Earlier in the night, the Quayle campaign also accused “Dave Schweikert’s dishonest and dirty campaign” of issuing “defamatory ads” that were removed “from traffic on multiple TV and radio stations which attempt to smear Ben Quayle by reference to an FBI investigation which never happened.” (The FBI investigation pertains to the Galilee bar tab, not Quayle.)
Baker, shot off a text message to me: “Not true. Our media buy hasn’t changed from last week or the week before that. We’re not going to let the false ads being run by Quayle’s super Pac [sic] go unanswered. The primary difference between the candidates is that Quayle is having his family members fight his battle through donations to the Super Pac. David Schweikert fights his own battles.”
Later, Baker sent out another email. Quayle’s campaign, the email said, “makes the laughable claim that they somehow got a Schweikert campaign ad pulled. Simply put, not true. While we are not surprised, given Mr. Quayle’s difficulties with the truth, that he would literally just make things up, we aren’t going to ask you to take our word for it (though, we would most certainly provide evidence that the traffic switch was part of a scheduled switch heading into the weekend) instead, I would direct your attention to this article by factcheck.org which explains very clearly that ads sponsored by candidates cannot be removed by stations…I don’t know about you, but I love spending my Friday nights responding to crazy assertions by the Quayle campaign.” (The factcheck.org article explains why some false political ads are legal.)

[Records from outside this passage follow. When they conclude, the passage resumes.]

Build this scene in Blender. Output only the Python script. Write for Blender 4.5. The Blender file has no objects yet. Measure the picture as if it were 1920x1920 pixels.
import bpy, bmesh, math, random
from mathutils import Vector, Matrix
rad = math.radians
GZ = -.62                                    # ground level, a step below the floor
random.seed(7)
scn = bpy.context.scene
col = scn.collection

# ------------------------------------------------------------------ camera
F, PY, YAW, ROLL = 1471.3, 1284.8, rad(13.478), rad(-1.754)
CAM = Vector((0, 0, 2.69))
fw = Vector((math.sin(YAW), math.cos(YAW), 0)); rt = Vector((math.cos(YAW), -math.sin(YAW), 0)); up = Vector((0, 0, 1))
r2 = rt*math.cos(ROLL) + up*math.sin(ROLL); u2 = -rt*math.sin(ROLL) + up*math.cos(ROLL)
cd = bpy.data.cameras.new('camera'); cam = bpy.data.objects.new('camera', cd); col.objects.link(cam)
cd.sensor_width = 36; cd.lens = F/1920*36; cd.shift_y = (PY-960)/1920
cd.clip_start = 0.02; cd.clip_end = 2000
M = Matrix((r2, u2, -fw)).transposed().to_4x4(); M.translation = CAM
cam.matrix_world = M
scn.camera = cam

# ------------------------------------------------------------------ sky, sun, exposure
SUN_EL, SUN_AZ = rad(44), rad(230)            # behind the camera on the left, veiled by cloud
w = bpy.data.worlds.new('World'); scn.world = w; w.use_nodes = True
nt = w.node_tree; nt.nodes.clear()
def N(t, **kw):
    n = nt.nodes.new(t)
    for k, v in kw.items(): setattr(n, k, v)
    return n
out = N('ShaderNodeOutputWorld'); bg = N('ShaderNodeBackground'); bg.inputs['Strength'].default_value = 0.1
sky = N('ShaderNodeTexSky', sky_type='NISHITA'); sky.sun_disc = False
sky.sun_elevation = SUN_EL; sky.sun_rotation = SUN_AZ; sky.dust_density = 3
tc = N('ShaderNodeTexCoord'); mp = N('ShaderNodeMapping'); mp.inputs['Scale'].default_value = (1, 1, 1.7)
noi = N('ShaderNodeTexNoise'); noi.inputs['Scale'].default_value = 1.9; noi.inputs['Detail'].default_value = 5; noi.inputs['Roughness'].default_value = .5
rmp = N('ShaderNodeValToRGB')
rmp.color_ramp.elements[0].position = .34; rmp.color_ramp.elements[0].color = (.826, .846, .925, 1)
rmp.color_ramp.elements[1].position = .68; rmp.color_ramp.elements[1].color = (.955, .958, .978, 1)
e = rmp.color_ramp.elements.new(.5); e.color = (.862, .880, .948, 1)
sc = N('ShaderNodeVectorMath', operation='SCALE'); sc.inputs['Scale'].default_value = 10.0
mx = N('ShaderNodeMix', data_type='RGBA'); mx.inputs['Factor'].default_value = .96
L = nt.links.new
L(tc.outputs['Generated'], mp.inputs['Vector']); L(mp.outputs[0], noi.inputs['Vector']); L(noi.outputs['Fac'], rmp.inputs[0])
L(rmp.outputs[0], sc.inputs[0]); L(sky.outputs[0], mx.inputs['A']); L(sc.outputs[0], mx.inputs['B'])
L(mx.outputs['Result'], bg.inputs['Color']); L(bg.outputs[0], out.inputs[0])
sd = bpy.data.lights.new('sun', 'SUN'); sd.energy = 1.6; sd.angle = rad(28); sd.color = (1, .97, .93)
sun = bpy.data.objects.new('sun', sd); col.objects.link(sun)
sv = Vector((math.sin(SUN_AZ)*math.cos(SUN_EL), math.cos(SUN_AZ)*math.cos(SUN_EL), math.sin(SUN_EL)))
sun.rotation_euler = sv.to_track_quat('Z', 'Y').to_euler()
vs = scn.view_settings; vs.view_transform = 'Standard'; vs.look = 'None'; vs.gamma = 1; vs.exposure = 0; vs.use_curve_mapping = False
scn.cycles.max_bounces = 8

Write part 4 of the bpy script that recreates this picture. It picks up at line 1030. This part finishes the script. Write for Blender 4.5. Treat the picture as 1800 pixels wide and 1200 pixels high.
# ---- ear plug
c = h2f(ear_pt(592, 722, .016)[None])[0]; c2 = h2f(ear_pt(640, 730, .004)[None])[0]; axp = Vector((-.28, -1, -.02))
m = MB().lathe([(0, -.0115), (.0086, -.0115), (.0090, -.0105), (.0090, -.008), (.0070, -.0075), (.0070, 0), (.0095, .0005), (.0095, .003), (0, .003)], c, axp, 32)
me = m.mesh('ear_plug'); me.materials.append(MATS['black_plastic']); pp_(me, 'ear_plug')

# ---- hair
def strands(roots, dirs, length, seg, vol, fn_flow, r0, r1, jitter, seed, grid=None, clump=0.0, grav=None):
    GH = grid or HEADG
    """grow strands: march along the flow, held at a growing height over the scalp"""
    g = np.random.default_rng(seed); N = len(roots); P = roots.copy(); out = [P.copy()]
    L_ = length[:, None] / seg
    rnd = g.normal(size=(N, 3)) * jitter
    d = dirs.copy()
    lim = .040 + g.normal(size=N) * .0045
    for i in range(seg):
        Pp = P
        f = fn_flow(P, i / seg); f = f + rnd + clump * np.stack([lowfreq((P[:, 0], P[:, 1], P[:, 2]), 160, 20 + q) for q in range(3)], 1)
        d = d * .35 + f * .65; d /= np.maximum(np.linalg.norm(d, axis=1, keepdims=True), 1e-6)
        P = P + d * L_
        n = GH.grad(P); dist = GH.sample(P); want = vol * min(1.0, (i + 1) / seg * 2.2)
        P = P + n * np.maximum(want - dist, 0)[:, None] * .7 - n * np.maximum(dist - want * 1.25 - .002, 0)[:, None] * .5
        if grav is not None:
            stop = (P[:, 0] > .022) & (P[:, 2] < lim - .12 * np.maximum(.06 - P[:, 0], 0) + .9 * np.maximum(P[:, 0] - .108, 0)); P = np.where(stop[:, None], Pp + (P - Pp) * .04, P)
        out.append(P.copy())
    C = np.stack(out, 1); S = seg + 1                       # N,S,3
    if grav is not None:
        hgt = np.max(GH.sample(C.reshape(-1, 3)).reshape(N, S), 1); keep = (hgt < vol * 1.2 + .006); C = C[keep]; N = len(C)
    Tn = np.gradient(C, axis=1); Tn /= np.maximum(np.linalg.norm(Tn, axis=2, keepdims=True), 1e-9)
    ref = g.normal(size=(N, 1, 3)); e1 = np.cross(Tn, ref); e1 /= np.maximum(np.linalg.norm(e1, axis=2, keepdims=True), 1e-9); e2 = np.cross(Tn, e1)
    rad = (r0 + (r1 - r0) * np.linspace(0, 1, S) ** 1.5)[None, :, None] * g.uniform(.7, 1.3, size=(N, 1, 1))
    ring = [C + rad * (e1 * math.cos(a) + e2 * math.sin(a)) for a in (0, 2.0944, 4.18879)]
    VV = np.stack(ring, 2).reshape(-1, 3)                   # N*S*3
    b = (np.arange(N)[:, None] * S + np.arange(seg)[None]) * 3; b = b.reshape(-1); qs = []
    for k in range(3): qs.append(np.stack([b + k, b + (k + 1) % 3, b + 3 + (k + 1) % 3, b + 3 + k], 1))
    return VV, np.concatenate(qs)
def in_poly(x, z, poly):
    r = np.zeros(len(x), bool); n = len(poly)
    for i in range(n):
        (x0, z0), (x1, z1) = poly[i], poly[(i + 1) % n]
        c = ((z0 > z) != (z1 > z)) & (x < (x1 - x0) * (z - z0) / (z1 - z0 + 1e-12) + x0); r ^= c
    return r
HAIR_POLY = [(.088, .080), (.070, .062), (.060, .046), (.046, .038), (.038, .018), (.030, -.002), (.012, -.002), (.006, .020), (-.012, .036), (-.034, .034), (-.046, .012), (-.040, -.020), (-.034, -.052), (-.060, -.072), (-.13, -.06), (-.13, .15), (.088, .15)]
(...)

Given the building ugliness of the race, I asked the Quayles before they left the meet and greet in north Scottsdale why they chose to go into politics, since they could pretty much write their own tickets in life. Tiffany said: “Because we care” about America. Next, I asked Ben Quayle why he chose to be a conservative. His answer: He grew up in a conservative family and he believes conservative principles work best.
I asked him what he’d do if he lost the race. He said he hadn’t considered it.